**Requirement**
Please copy the lines below exactly, from the first one through the line showing "for x in (-.02, .06): decal('printed_mark', M_ink, bxr, (x, -d".

* * * * *

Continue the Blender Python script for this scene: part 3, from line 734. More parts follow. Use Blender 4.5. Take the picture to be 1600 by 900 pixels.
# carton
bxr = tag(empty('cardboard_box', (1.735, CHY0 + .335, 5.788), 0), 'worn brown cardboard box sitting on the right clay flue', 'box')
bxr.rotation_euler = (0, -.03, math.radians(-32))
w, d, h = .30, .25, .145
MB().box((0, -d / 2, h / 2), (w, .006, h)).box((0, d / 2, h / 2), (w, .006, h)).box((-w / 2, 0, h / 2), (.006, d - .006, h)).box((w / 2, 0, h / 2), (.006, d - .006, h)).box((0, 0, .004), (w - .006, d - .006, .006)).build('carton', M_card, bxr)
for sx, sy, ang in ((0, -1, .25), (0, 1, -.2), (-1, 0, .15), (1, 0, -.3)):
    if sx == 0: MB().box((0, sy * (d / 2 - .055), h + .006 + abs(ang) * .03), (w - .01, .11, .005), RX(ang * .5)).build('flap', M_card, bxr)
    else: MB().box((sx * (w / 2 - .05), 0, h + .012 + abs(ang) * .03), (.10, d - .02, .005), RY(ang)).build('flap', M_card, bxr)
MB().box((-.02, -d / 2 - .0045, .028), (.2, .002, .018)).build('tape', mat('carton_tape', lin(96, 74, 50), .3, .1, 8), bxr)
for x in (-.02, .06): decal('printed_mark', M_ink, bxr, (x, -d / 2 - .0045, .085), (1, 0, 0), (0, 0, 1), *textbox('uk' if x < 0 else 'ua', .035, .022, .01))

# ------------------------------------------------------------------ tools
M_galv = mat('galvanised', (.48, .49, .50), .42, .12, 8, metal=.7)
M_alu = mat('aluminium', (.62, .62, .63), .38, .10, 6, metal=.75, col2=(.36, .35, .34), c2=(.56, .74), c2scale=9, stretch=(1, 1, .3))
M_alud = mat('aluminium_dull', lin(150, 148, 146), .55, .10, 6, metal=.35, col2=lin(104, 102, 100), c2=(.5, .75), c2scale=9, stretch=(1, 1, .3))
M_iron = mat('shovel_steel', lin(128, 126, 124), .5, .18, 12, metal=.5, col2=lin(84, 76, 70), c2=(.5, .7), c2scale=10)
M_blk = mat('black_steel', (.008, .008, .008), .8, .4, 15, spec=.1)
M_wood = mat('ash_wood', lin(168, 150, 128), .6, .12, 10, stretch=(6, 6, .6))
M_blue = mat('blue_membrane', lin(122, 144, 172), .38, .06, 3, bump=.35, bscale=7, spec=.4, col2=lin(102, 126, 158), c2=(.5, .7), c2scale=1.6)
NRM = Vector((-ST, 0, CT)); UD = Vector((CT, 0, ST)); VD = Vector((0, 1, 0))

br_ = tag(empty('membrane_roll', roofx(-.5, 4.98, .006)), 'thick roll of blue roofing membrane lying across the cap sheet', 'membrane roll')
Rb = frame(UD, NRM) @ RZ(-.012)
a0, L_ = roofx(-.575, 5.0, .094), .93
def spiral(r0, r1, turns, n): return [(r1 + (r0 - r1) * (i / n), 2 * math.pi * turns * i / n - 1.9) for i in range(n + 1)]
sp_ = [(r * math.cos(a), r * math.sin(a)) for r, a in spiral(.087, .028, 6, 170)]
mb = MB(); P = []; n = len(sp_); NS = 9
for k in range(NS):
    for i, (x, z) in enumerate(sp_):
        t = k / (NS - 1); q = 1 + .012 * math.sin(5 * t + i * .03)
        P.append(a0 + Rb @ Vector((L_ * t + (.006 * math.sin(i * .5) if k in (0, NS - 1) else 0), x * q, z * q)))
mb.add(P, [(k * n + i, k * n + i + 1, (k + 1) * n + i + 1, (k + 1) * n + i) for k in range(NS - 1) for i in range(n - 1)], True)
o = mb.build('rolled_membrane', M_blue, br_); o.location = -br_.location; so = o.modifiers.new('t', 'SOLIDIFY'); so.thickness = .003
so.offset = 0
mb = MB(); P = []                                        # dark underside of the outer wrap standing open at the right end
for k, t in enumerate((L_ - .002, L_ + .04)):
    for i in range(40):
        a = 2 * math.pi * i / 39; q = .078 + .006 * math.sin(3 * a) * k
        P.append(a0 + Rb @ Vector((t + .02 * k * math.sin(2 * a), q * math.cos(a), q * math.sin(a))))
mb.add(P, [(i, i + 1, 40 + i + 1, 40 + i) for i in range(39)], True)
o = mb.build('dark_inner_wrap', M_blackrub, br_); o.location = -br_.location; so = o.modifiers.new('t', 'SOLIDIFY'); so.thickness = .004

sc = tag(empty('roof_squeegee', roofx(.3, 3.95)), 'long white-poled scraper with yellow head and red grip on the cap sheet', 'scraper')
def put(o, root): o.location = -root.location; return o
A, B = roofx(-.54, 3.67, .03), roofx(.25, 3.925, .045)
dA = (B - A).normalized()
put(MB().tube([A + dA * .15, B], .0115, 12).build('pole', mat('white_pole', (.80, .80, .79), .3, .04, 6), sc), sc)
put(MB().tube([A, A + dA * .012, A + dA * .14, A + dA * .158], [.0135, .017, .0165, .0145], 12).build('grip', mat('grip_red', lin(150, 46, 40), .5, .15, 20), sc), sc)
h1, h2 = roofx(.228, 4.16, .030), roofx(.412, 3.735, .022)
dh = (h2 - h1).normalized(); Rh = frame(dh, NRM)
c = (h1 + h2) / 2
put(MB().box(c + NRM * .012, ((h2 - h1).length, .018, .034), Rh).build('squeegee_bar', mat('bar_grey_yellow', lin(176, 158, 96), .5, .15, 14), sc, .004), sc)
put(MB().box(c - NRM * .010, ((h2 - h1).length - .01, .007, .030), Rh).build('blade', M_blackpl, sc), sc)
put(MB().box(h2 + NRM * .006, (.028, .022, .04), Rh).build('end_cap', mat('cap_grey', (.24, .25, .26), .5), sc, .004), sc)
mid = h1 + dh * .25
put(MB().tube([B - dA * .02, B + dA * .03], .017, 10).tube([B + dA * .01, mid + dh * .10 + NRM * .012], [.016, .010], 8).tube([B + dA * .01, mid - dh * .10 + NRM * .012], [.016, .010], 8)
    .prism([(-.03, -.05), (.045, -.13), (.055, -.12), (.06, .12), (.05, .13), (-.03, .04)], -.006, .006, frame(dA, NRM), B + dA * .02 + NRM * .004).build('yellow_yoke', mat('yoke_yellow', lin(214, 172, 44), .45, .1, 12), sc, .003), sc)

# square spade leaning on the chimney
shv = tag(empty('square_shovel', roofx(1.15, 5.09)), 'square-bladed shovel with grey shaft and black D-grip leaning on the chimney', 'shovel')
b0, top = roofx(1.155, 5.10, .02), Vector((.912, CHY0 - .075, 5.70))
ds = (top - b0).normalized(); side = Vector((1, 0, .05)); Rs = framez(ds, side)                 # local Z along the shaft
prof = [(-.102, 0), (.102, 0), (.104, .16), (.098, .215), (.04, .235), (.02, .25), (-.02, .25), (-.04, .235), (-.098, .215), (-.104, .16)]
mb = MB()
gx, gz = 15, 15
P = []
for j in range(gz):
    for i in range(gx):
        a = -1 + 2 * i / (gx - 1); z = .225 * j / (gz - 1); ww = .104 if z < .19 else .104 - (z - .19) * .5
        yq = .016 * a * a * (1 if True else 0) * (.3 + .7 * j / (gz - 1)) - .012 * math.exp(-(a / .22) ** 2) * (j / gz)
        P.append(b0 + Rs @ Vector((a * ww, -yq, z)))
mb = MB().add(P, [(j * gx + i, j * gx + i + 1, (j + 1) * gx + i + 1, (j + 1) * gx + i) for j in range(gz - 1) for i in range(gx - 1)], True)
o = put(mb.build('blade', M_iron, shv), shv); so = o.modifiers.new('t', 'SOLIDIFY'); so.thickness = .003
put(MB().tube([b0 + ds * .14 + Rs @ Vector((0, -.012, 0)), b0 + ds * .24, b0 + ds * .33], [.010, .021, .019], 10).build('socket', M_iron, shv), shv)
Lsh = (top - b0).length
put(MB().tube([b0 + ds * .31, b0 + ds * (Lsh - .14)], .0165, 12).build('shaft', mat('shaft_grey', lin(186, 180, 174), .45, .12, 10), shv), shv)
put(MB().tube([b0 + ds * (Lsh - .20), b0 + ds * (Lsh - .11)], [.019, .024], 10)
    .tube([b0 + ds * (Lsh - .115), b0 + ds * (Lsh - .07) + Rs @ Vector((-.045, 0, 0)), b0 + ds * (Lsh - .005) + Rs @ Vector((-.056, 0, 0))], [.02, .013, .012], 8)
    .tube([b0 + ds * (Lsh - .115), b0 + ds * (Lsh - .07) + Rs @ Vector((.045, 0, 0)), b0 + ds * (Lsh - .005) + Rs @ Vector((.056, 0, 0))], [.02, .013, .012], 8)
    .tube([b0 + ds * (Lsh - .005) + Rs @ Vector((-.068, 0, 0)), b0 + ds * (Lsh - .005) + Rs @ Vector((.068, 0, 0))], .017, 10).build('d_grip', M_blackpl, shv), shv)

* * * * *

**Exercise answer**
Continue the Blender Python script for this scene: part 3, from line 734. More parts follow. Use Blender 4.5. Take the picture to be 1600 by 900 pixels.
# carton
bxr = tag(empty('cardboard_box', (1.735, CHY0 + .335, 5.788), 0), 'worn brown cardboard box sitting on the right clay flue', 'box')
bxr.rotation_euler = (0, -.03, math.radians(-32))
w, d, h = .30, .25, .145
MB().box((0, -d / 2, h / 2), (w, .006, h)).box((0, d / 2, h / 2), (w, .006, h)).box((-w / 2, 0, h / 2), (.006, d - .006, h)).box((w / 2, 0, h / 2), (.006, d - .006, h)).box((0, 0, .004), (w - .006, d - .006, .006)).build('carton', M_card, bxr)
for sx, sy, ang in ((0, -1, .25), (0, 1, -.2), (-1, 0, .15), (1, 0, -.3)):
    if sx == 0: MB().box((0, sy * (d / 2 - .055), h + .006 + abs(ang) * .03), (w - .01, .11, .005), RX(ang * .5)).build('flap', M_card, bxr)
    else: MB().box((sx * (w / 2 - .05), 0, h + .012 + abs(ang) * .03), (.10, d - .02, .005), RY(ang)).build('flap', M_card, bxr)
MB().box((-.02, -d / 2 - .0045, .028), (.2, .002, .018)).build('tape', mat('carton_tape', lin(96, 74, 50), .3, .1, 8), bxr)
for x in (-.02, .06): decal('printed_mark', M_ink, bxr, (x, -d / 2 - .0045, .085), (1, 0, 0), (0, 0, 1), *textbox('uk' if x < 0 else 'ua', .035, .022, .01))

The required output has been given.